:: Data provided

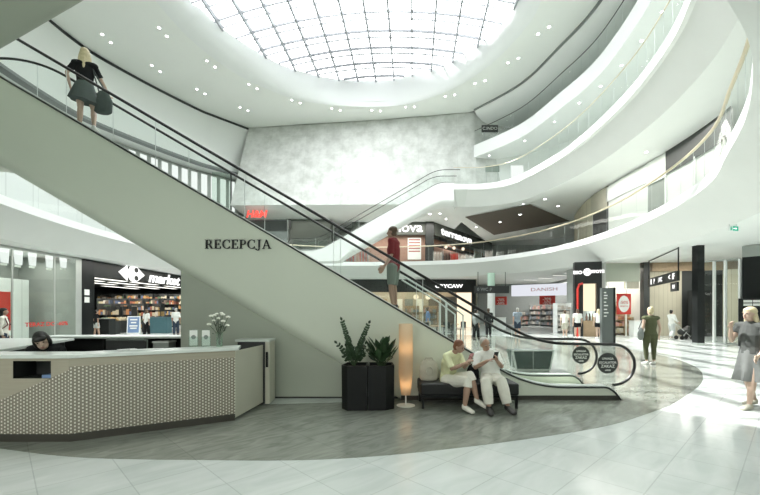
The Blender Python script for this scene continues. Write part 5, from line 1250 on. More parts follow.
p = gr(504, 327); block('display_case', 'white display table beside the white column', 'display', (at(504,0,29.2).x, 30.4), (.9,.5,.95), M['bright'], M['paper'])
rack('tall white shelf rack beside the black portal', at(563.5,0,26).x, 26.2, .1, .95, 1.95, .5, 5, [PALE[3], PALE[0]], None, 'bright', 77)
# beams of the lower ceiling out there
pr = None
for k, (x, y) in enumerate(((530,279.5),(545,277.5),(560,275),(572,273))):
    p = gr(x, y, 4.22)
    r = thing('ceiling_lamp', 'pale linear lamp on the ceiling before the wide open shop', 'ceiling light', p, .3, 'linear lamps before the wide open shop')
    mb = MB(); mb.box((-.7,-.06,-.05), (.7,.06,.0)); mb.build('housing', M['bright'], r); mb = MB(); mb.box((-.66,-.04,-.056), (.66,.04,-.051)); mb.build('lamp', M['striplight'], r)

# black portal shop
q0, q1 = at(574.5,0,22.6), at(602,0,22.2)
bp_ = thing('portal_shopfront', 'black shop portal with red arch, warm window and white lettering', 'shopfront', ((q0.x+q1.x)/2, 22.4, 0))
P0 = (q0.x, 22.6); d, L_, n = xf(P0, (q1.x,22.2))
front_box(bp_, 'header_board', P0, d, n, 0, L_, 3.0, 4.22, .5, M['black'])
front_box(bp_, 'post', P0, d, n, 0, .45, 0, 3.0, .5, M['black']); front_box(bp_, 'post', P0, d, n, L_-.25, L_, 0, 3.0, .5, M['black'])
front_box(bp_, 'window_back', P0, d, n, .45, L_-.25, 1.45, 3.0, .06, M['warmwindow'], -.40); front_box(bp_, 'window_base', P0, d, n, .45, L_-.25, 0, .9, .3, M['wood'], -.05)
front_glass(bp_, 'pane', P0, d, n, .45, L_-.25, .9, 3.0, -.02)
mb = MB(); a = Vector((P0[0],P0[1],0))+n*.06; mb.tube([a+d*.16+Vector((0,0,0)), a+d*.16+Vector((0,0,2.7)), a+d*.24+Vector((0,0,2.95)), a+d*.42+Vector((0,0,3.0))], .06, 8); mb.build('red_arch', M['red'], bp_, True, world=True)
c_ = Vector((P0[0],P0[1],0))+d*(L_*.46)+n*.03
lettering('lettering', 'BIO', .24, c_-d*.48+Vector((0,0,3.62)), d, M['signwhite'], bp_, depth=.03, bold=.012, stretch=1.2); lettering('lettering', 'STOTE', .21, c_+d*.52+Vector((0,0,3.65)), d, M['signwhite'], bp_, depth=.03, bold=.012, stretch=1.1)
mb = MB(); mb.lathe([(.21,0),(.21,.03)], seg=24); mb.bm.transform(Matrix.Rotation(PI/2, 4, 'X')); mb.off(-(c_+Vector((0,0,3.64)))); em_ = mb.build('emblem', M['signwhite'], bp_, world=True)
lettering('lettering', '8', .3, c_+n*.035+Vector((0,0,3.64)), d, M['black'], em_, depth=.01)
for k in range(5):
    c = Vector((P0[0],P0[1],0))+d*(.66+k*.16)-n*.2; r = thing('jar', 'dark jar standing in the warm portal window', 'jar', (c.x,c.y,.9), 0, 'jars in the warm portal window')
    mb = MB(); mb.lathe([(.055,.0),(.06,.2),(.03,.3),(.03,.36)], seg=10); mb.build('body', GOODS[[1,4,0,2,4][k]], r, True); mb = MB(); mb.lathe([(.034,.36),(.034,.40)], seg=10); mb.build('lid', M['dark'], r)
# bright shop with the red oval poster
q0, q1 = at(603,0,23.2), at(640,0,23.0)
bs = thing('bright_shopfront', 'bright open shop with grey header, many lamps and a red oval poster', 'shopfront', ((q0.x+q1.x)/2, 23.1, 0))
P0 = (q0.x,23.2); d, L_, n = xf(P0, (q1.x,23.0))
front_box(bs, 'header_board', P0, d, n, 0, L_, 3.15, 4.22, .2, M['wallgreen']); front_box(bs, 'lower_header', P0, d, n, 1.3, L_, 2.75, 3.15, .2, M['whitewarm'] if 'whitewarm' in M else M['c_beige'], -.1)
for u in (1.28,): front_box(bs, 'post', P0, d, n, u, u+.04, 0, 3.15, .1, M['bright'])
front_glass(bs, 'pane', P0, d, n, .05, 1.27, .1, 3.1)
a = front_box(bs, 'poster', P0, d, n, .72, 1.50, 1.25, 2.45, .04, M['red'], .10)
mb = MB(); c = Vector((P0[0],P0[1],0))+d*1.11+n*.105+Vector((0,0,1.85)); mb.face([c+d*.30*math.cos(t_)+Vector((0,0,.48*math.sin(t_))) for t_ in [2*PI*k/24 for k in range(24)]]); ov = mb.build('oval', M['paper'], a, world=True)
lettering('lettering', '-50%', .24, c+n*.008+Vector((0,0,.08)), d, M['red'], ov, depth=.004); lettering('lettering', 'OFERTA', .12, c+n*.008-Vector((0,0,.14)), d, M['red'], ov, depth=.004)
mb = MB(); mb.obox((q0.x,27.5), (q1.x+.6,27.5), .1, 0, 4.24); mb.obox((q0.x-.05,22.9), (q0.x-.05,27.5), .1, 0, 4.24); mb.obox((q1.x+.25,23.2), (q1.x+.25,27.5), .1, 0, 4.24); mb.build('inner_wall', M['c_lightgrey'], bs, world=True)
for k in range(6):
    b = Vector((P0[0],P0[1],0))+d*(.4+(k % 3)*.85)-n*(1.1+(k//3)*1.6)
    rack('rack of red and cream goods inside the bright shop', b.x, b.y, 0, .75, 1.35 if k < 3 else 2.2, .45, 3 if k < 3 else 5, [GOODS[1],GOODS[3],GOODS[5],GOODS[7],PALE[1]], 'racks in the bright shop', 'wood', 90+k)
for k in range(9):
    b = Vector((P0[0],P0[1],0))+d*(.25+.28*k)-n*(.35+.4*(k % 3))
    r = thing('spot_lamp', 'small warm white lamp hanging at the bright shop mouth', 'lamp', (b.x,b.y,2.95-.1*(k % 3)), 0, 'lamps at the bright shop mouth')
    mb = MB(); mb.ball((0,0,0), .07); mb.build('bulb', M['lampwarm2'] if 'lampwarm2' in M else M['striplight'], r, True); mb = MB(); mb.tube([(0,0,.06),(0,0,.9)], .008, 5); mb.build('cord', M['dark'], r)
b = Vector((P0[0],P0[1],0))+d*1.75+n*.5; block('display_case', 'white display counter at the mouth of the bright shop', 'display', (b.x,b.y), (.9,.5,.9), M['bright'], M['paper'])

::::
:: Data provided

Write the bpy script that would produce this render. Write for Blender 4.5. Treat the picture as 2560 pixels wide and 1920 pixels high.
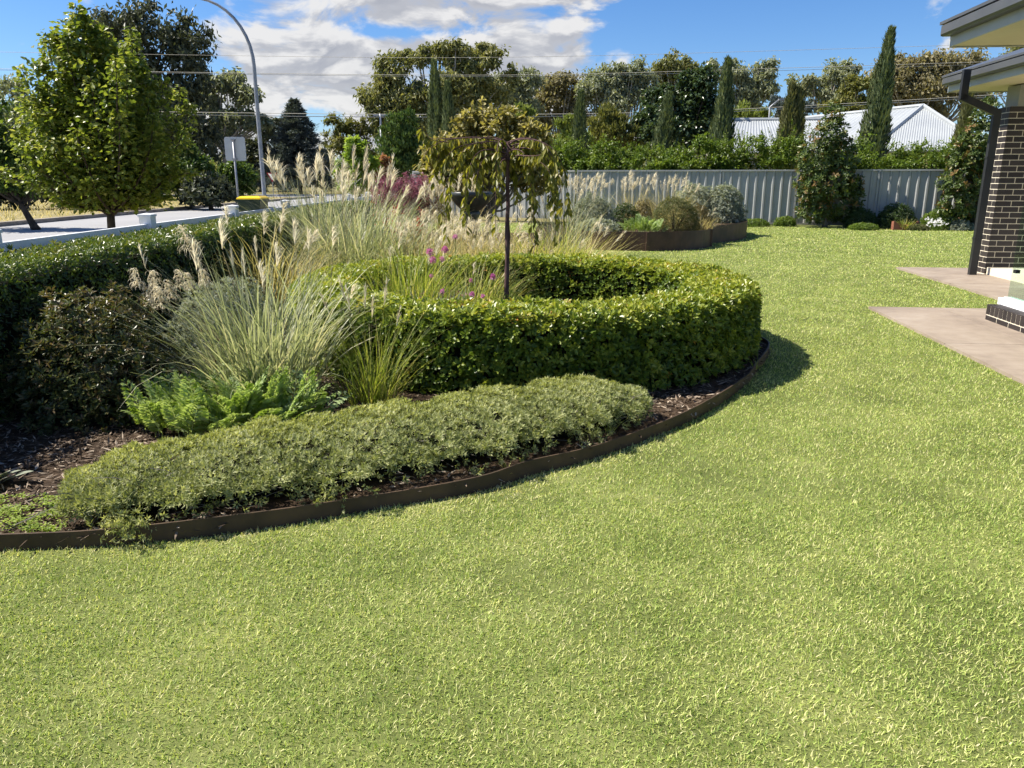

::::

▶ _What you have to do_
Extract each line from the listing that holds the word "Write".

▶ _Exercise solution_
The Blender Python script for this scene continues. Write part 5, from line 1250 on. More parts follow.
Write the bpy script that would produce this render. Write for Blender 4.5. Treat the picture as 2560 pixels wide and 1920 pixels high.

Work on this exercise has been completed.